The Arctic Ocean sea ice area was smaller last month than any other April since NASA starting taking satellite images nearly 30 years ago, climate scientists said. The National Snow and Ice Data Center uses the daily satellite data to continually measure the vast floating pack ice, and is releasing the April findings today.
"It's safe to say that this April will be a new record low. Up until now, last year had been the lowest,'' said Walt Meier, a research scientist at the University of Colorado's snow and ice center. What happens in the Arctic affects the rest of the planet because the sea ice provides a cooling effect as it reflects sunlight back into space.
Between 1979 and 2006, the summertime icepack shrank 9 percent each decade, according to the satellite data. It is at its smallest each year in September, which is the end of summer in the Arctic. The ice is largest in March. Although it is also getting smaller each year during winter, those changes aren't happening nearly as quickly as they are during the summer.
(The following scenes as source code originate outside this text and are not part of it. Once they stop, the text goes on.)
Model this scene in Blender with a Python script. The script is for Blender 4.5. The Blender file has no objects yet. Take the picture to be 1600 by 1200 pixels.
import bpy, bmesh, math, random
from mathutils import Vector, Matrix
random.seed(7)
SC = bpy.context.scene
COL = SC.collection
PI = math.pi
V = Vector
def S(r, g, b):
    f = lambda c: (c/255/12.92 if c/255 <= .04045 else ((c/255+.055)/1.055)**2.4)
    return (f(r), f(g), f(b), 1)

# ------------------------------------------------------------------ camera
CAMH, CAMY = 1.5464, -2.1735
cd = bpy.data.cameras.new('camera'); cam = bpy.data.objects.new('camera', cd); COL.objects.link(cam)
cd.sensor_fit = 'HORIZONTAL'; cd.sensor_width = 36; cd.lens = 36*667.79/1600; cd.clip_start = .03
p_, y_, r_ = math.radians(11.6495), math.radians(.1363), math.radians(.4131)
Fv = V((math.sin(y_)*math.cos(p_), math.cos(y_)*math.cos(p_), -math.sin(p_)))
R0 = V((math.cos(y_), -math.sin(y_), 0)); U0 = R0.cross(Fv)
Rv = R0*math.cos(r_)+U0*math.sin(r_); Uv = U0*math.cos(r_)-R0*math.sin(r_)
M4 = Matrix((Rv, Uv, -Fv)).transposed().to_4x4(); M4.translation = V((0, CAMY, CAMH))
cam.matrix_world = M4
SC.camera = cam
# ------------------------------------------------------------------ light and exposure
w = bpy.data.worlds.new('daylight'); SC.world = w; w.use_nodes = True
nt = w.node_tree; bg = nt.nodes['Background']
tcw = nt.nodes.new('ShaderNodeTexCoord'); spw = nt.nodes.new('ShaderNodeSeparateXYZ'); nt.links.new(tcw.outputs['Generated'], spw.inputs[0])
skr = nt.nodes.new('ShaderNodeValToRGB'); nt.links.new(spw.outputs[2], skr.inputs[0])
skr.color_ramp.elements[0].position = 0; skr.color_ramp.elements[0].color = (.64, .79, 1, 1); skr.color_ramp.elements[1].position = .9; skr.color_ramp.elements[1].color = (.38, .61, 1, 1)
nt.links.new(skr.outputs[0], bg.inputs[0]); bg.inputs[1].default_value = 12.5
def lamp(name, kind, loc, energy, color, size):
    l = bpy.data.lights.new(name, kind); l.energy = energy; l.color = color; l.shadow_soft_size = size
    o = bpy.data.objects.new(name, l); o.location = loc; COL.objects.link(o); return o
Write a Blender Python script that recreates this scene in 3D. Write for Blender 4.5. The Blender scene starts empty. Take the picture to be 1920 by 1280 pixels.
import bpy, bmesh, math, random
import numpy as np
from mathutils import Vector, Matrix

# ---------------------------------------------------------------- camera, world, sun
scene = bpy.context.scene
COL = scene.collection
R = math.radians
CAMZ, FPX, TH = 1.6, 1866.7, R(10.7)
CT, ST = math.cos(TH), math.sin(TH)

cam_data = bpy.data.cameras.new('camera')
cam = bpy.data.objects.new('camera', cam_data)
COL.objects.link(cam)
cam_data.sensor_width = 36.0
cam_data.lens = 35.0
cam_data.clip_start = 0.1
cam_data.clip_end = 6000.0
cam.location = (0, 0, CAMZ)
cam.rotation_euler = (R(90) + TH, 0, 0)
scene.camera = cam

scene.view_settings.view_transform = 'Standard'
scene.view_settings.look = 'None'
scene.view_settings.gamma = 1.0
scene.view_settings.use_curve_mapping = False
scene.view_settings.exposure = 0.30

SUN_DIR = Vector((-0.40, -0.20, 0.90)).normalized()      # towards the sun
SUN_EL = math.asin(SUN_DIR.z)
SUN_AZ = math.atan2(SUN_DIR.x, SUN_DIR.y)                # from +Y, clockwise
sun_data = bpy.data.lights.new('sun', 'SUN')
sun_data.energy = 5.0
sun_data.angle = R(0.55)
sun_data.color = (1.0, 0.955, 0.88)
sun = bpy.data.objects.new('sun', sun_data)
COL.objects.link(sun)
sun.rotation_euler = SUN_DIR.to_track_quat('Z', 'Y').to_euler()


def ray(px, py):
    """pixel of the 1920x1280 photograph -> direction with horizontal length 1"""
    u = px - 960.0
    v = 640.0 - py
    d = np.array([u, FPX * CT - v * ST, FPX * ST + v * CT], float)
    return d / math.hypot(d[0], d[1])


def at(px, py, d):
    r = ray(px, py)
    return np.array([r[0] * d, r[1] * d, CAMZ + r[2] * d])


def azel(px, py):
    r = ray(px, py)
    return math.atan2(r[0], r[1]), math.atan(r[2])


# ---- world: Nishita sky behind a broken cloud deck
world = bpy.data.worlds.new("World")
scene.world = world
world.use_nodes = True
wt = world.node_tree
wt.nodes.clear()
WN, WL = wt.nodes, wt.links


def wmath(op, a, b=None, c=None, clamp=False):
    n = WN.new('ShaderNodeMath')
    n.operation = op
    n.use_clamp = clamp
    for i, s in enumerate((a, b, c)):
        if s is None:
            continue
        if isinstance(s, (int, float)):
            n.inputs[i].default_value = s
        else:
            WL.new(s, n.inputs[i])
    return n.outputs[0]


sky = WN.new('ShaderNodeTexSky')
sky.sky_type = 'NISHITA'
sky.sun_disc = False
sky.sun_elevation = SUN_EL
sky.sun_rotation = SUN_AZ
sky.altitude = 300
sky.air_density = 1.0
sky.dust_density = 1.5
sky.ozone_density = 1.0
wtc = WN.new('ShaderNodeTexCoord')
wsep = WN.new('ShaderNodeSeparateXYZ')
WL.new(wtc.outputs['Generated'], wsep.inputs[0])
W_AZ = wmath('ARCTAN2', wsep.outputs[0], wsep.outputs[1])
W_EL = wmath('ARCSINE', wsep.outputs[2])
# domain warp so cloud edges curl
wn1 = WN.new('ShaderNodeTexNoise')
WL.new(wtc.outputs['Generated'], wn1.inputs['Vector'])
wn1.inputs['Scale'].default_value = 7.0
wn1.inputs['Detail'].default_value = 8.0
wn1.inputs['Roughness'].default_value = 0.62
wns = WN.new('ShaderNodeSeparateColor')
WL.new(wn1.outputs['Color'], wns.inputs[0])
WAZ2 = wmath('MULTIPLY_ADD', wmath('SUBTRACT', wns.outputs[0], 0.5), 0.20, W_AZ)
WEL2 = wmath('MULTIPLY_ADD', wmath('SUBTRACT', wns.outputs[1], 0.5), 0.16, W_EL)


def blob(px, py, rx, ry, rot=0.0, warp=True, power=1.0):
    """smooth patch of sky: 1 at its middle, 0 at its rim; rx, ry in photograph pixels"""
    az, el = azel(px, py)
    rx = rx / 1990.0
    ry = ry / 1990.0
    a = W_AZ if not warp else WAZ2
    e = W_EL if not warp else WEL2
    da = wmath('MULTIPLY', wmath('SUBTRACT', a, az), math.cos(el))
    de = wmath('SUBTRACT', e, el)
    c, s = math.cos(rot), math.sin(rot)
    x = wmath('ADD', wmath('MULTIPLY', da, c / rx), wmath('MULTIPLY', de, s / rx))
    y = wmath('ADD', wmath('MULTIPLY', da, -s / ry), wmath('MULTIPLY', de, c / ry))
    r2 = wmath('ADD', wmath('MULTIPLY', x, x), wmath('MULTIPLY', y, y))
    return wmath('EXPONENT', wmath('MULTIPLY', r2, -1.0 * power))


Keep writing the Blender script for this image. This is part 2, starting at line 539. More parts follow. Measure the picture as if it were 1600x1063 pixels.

Sea ice could disappear during the summertime between 2050 and 2100, leaving the polar bear, walrus, ring seals and other Arctic creatures without habitat, according to estimates of the U.N. Intergovernmental Panel on Climate Change. But in a new study published Tuesday, scientists at the National Snow and Ice Data Center and the National Center for Atmospheric Research conclude that the shrinking summertime Arctic pack ice is about 30 years ahead of the climate model projections.